▶ [Directions]: Transcribe the listing exactly, leaving out every picture.

▶ [Source material]:
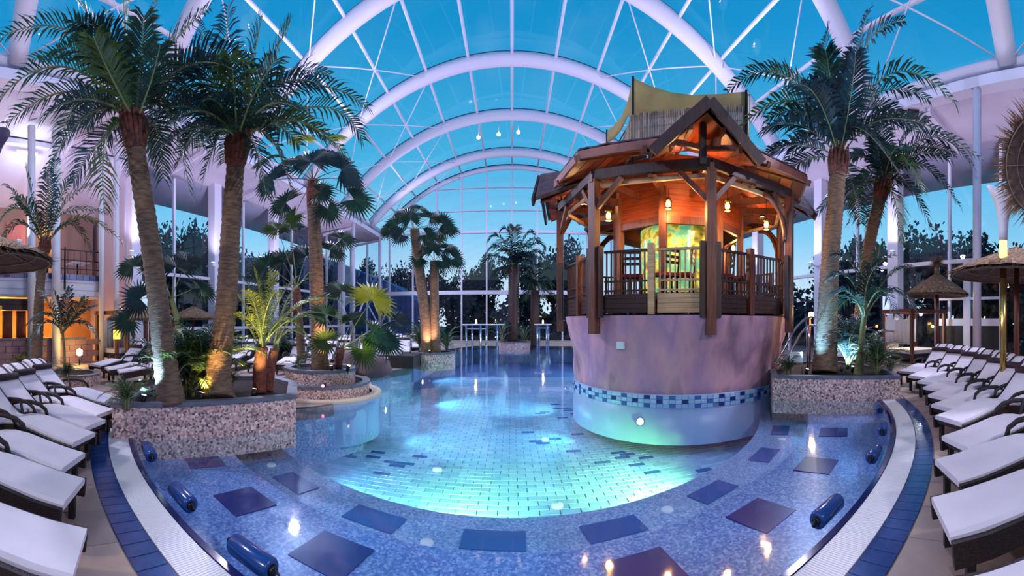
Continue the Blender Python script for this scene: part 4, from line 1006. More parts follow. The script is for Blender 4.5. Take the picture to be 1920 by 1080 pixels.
# uplights in the planters
for px, d0, z, col, en, tx, ty, td, lab in (
  (268, 5.36, .43, (.30, .62, 1.0), 320, 298, 590, 5.5, 'small blue-white spotlight at the foot of the tallest palm'),
  (376, 5.56, .43, (1, .58, .18), 240, 420, 570, 5.85, 'small amber spotlight at the foot of the second tall palm'),
  (476, 5.85, .43, (1, .86, .30), 120, 494, 575, 6.35, 'small yellow spotlight before the yellow-lit palm'),
  (1512, 8.4, .43, (.20, .56, 1.0), 620, 1550, 540, 8.8, 'small blue spotlight left of the tall right palm'),
  (1578, 9.0, .43, (.36, .70, 1.0), 420, 1592, 630, 9.9, 'small blue spotlight right of the tall right palm'),
  (1598, 8.9, .43, (.36, .70, 1.0), 330, 1622, 530, 8.6, 'small blue spotlight under the young right palm'),
  (622, 8.42, .5, (1, .56, .34), 500, 592, 500, 9.0, 'small amber spotlight under the tall fan palm'),
  (652, 8.5, .5, (1, .92, .30), 150, 696, 565, 8.0, 'small yellow spotlight under the big fan leaf'),
  (806, 14.4, .4, (1, .56, .34), 300, 795, 520, 15.0, 'small amber spotlight under the far twin palms')):
    p = BD(px, d0, z); t = thing('spotlight', lab, 'spotlight', p)
    tg = PD(tx, ty, td); d = (tg-p).normalized(); h = p+Vector((0, 0, .07))
    b = MB(); b.tube([p+Vector((0, 0, -.02)), h], .012, 6); b.build('stake', m_black, t)
    b = MB(); b.tube([h-d*.03, h+d*.09], .04, 10, cap=True); b.build('housing', m_black, t)
    b = MB(); b.tube([h+d*.091, h+d*.094], .034, 10); b.build('lens', m_lens if col[0] < .9 else m_lensw, t)
    lamp('SPOT', h+d*.12, en, col, .03, tg, 90, .7)
# pink spotlight on the rim of the stepped planter, washing the end of the long planter
p = BD(607, 7.95, .30); tg = Vector((-3.35, 4.7, .25)); d = (tg-p).normalized(); t = thing('spotlight', 'small pink spotlight on the rim of the stepped planter', 'spotlight', p)
b = MB(); b.tube([p-d*.05, p+d*.05], .04, 10); b.build('housing', m_black, t); b = MB(); b.tube([p+d*.051, p+d*.055], .033, 10); b.build('lens', glow('pink_lens', (255, 120, 160), 6.0), t)
lamp('SPOT', p+d*.08, 60, (1, .28, .42), .03, tg, 40, .8)
# ================================================================== POOL LAMPS (under water, on the bench riser and banks)
def pool_lamp(a, tgt, en, col, loc=None, lab='', z=-0.66, cone=112):
    p = loc if loc is not None else ring_pt(R2-0.03, a, z)
    d = (Vector(tgt)-p); d.z = 0; d.normalize()
    t = thing('pool_lamp', lab, 'lamp', p)
    b = MB(); b.tube([p-d*.05, p+d*.012], .09, 14); b.build('housing', m_chrome, t)
    b = MB(); b.tube([p+d*.012, p+d*.02], .07, 14); b.build('lens', m_plens, t)
    lamp('SPOT', p+d*.16, en, col, .07, Vector(tgt), cone, .9)
GRN = (0.36, 1.0, 0.32); CYA = (0.25, 0.8, 1.0)
for px, py, en, col, lab in ((815, 968, 850, (.30, 1, .24), 'round underwater lamp on the bench step at the near left'), (1300, 884, 1050, (.36, 1, .20), 'round underwater lamp on the bench step at the near right'), (590, 880, 170, CYA, 'round underwater lamp on the bench step at the far left'), (1060, 960, 25, CYA, 'round underwater lamp on the bench step near the middle')):
    a = ang_of(px, py, Z2); q = ring_pt(R2-1.6, a, -1.6); pool_lamp(a, q, en, col, None, lab, z=-.74)
for loc, tgt, en, lab in ((Vector((-2.85, 8.3, -.4)), (-0.2, 8.8, -1.2), 110, 'round underwater lamp in the wall of the stepped planter'), (Vector((1.75, 9.0, -.4)), (-.2, 8.4, -1.2), 150, 'round underwater lamp at the base of the rock drum'), (Vector((2.55, 7.35, -.4)), (1.9, 5.8, -1.2), 20, 'round underwater lamp at the near side of the rock drum'), (Vector((-3.0, 12.6, -.4)), (0, 12.4, -1.2), 260, 'round underwater lamp at the far left bank'), (Vector((1.6, 11.2, -.4)), (-1, 13, -1.2), 220, 'round underwater lamp at the far side of the rock drum'), (Vector((-4.2, 18.0, -.4)), (0, 17, -1.2), 320, 'added underwater fill lamp at the left bank far back'), (Vector((5.0, 20.0, -.4)), (0, 19, -1.2), 320, 'added underwater fill lamp at the right bank far back'), (Vector((6.6, 6.9, -.4)), (5.2, 6.0, -1.2), 40, 'round underwater lamp under the right planter')):  # the two far-back lamps are added to brighten the far pool floor
    pool_lamp(0, tgt, en, CYA, loc, lab)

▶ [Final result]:
Continue the Blender Python script for this scene: part 4, from line 1006. More parts follow. The script is for Blender 4.5. Take the picture to be 1920 by 1080 pixels.
# uplights in the planters
for px, d0, z, col, en, tx, ty, td, lab in (
  (268, 5.36, .43, (.30, .62, 1.0), 320, 298, 590, 5.5, 'small blue-white spotlight at the foot of the tallest palm'),
  (376, 5.56, .43, (1, .58, .18), 240, 420, 570, 5.85, 'small amber spotlight at the foot of the second tall palm'),
  (476, 5.85, .43, (1, .86, .30), 120, 494, 575, 6.35, 'small yellow spotlight before the yellow-lit palm'),
  (1512, 8.4, .43, (.20, .56, 1.0), 620, 1550, 540, 8.8, 'small blue spotlight left of the tall right palm'),
  (1578, 9.0, .43, (.36, .70, 1.0), 420, 1592, 630, 9.9, 'small blue spotlight right of the tall right palm'),
  (1598, 8.9, .43, (.36, .70, 1.0), 330, 1622, 530, 8.6, 'small blue spotlight under the young right palm'),
  (622, 8.42, .5, (1, .56, .34), 500, 592, 500, 9.0, 'small amber spotlight under the tall fan palm'),
  (652, 8.5, .5, (1, .92, .30), 150, 696, 565, 8.0, 'small yellow spotlight under the big fan leaf'),
  (806, 14.4, .4, (1, .56, .34), 300, 795, 520, 15.0, 'small amber spotlight under the far twin palms')):
    p = BD(px, d0, z); t = thing('spotlight', lab, 'spotlight', p)
    tg = PD(tx, ty, td); d = (tg-p).normalized(); h = p+Vector((0, 0, .07))
    b = MB(); b.tube([p+Vector((0, 0, -.02)), h], .012, 6); b.build('stake', m_black, t)
    b = MB(); b.tube([h-d*.03, h+d*.09], .04, 10, cap=True); b.build('housing', m_black, t)
    b = MB(); b.tube([h+d*.091, h+d*.094], .034, 10); b.build('lens', m_lens if col[0] < .9 else m_lensw, t)
    lamp('SPOT', h+d*.12, en, col, .03, tg, 90, .7)
# pink spotlight on the rim of the stepped planter, washing the end of the long planter
p = BD(607, 7.95, .30); tg = Vector((-3.35, 4.7, .25)); d = (tg-p).normalized(); t = thing('spotlight', 'small pink spotlight on the rim of the stepped planter', 'spotlight', p)
b = MB(); b.tube([p-d*.05, p+d*.05], .04, 10); b.build('housing', m_black, t); b = MB(); b.tube([p+d*.051, p+d*.055], .033, 10); b.build('lens', glow('pink_lens', (255, 120, 160), 6.0), t)
lamp('SPOT', p+d*.08, 60, (1, .28, .42), .03, tg, 40, .8)
# ================================================================== POOL LAMPS (under water, on the bench riser and banks)
def pool_lamp(a, tgt, en, col, loc=None, lab='', z=-0.66, cone=112):
    p = loc if loc is not None else ring_pt(R2-0.03, a, z)
    d = (Vector(tgt)-p); d.z = 0; d.normalize()
    t = thing('pool_lamp', lab, 'lamp', p)
    b = MB(); b.tube([p-d*.05, p+d*.012], .09, 14); b.build('housing', m_chrome, t)
    b = MB(); b.tube([p+d*.012, p+d*.02], .07, 14); b.build('lens', m_plens, t)
    lamp('SPOT', p+d*.16, en, col, .07, Vector(tgt), cone, .9)
GRN = (0.36, 1.0, 0.32); CYA = (0.25, 0.8, 1.0)
for px, py, en, col, lab in ((815, 968, 850, (.30, 1, .24), 'round underwater lamp on the bench step at the near left'), (1300, 884, 1050, (.36, 1, .20), 'round underwater lamp on the bench step at the near right'), (590, 880, 170, CYA, 'round underwater lamp on the bench step at the far left'), (1060, 960, 25, CYA, 'round underwater lamp on the bench step near the middle')):
    a = ang_of(px, py, Z2); q = ring_pt(R2-1.6, a, -1.6); pool_lamp(a, q, en, col, None, lab, z=-.74)
for loc, tgt, en, lab in ((Vector((-2.85, 8.3, -.4)), (-0.2, 8.8, -1.2), 110, 'round underwater lamp in the wall of the stepped planter'), (Vector((1.75, 9.0, -.4)), (-.2, 8.4, -1.2), 150, 'round underwater lamp at the base of the rock drum'), (Vector((2.55, 7.35, -.4)), (1.9, 5.8, -1.2), 20, 'round underwater lamp at the near side of the rock drum'), (Vector((-3.0, 12.6, -.4)), (0, 12.4, -1.2), 260, 'round underwater lamp at the far left bank'), (Vector((1.6, 11.2, -.4)), (-1, 13, -1.2), 220, 'round underwater lamp at the far side of the rock drum'), (Vector((-4.2, 18.0, -.4)), (0, 17, -1.2), 320, 'added underwater fill lamp at the left bank far back'), (Vector((5.0, 20.0, -.4)), (0, 19, -1.2), 320, 'added underwater fill lamp at the right bank far back'), (Vector((6.6, 6.9, -.4)), (5.2, 6.0, -1.2), 40, 'round underwater lamp under the right planter')):  # the two far-back lamps are added to brighten the far pool floor
    pool_lamp(0, tgt, en, CYA, loc, lab)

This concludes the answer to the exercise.